Here is a list of the ATMega328 connections:

Pin 1 = reset via a 10K resistor to +5v
Pin 2 = RX
Pin 3 = TX
Pin 4 = Data Up Red
Pin 5 = Data Up Green
Pin 6 = Data Up Blue
Pin 7 = VCC
Pin 8 = GND
Pin 9 = OSC1
Pin 10 = OSC2
Pin 11 = Data Up Row
Pin 12 = Data Down Red
Pin 13 = Data Down Green
Pin 14 = Data Down Blue
Pin 15 = Data Down Row
Pin 16 = Debug
Pin 20 = AVCC
Pin 21 = AREF
Pin 22 = GND
Pin 23 = Enable
Pin 24 = Clock
Pin 25 = Latch
Pin 26 = Clear
Pin 27 = SW1
Pin 28 = SW2

SW1 and SW2 are switched to ground and held high with a 10K resistor to VCC each.
You have to have the switch enabled to allow it to run in autonomous mode or PC linked mode.

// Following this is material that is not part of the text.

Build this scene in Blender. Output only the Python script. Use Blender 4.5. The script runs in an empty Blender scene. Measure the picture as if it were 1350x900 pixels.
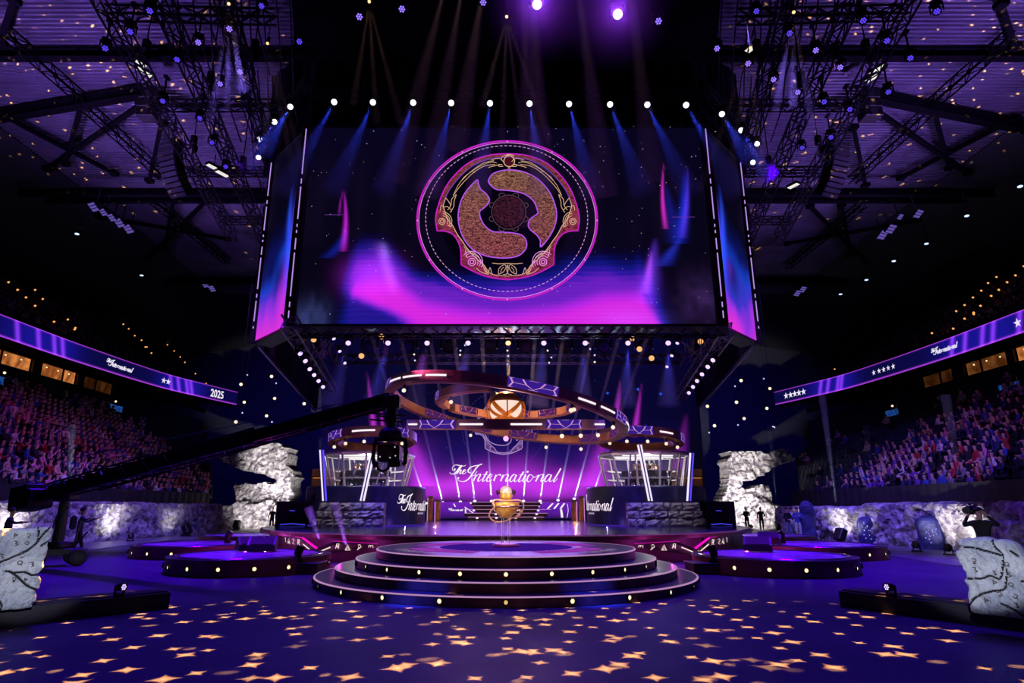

Now then, if you are following the count I have an issue here, using the shield method gave me another 62 joints giving this method a total of 4286 joints, plus 3 on the switch, plus 4 on the USB extension
So possibly 4293 solder joints :-)
We are DONE!

Oh, I am not counting the power connections here because they were all crimped ;-)


Step 9: Sticky Balls

This is just a quick update to say that I used a silicone adhesive to fix the balls to the board, simply splodged some glue over the LED and screwed the ping pong ball over the LED to spread the glue evenly around the base. Then used the templates I made before to hold them in place while they set.

Then nail it to the wall and watch the prettiness happen :-)

I am just saddened that my dad never saw the finished article. But I thank him for his help with the painting.